Le proposte sulla flat tax vanno nella direzione opposta rispetto a quella appena indicata perché aumenterebbero in maniera ancora più rilevante, rispetto alla situazione attuale, le diseguaglianze e perché metterebbero in discussione un sistema di welfare già fortemente indebolito negli anni della crisi e oggi non più in grado di rispondere alle esigenze di larghissime fasce della popolazione che, anche nella nostra Regione, rinunciano perfino a curarsi.
È invece necessario un fisco progressivo che alleggerisca il carico su lavoro e investimenti produttivi e lo sposti decisamente su rendite patrimoniali e finanziarie. Accanto a ciò va condotta una lotta senza quartiere all’insostenibile evasione fiscale e contributiva che, oltretutto, alimenta un’economia sommersa sempre più terreno fertile per fenomeni di infiltrazione criminale che stanno crescendo e inquinando anche il tessuto produttivo veneto.
Per avviare una nuova fase gli ambiti su cui puntare sono noti: ricerca e sviluppo, filiera sociosanitaria, messa in sicurezza e rigenerazione urbana e territoriale, economia circolare, rilancio industriale a partire dalle aree di crisi complessa, come quella di Porto Marghera.

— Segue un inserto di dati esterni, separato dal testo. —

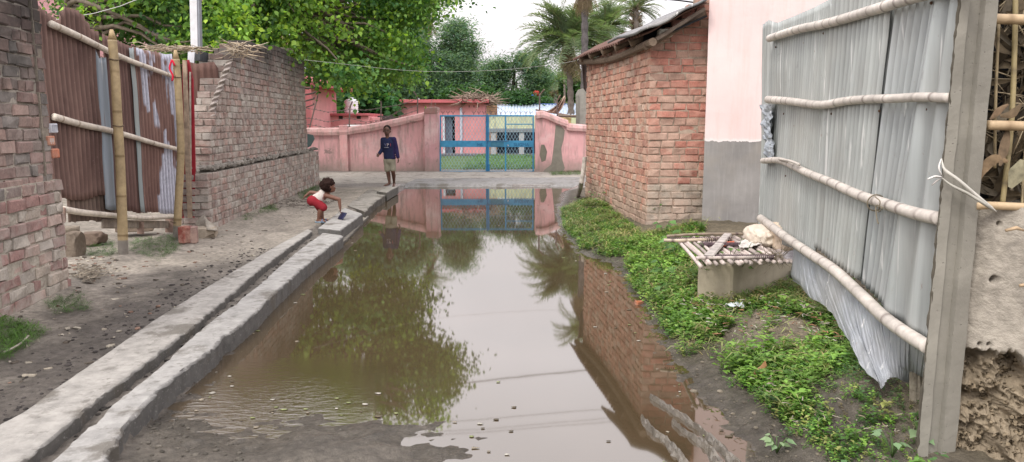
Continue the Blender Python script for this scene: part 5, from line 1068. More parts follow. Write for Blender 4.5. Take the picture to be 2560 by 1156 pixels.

C’è una grande occasione per ripensare e ridefinire la nostra politica economica, ed è rappresentata dalla straordinaria accelerazione dell’innovazione tecnologica che sta investendo il nostro tempo. Definire questo fenomeno “Industria 4.0” è riduttivo perché coinvolge tutti i settori della nostra economia e della nostra vita sociale. Non si tratta di un processo neutro, ineluttabile, senza alternative. Anzi, è aperto a due possibili esiti: la riduzione del lavoro e l’aumento delle diseguaglianze, oppure la creazione di nuova occupazione qualificata, la liberazione del lavoro dalla fatica, una società più equa e sostenibile.
Per scongiurare il primo scenario e mettere la tecnologia al servizio delle persone, migliorando la vita di tutti, è fondamentale un governo politico e contrattuale delle innovazioni tecnologiche.
Per questo occorre, tra le altre cose, valorizzare ruolo e autonomia delle parti sociali, ponendo fine all’illusione della disintermediazione sociale o a quella di un interventismo legislativo che non può risolvere ogni problema.
Sotto questo aspetto diventa ancora più necessario dare attuazione all’art. 39 della Costituzione per rafforzare la contrattazione collettiva, misurando e certificando rappresentatività delle parti (sia sindacale che datoriale) come presupposto per riaffermare l’efficacia obbligatoria e generale dei contratti collettivi e contrastare il fenomeno di frammentazione e dumping contrattuale cresciuto in maniera rilevante in questi ultimi anni.
Infine, ma non in ordine di importanza, dobbiamo mettere in campo un piano straordinario per l’occupazione giovanile e femminile, a cominciare dallo sblocco delle assunzioni nelle Pubbliche amministrazioni a tutti i livelli: bisogna svecchiare l’apparato pubblico e far entrare giovani a sostegno di un processo di investimento e di vera modernizzazione dei servizi pubblici.
Anche la partita previdenziale dovrà necessariamente essere riaperta: l’attuale sistema è oggettivamente iniquo e insostenibile e lo è – anche in questo caso – in primo luogo per le giovani generazioni e per le donne. Ricostruire una prospettiva previdenziale innanzitutto per loro e creare lavoro libero, dignitoso e di qualità rappresentano le due grandi priorità per lasciarci definitivamente alle spalle una delle peggiori crisi della nostra storia e tornare a guardare con fiducia e speranza a un futuro di sviluppo e di giustizia sociale.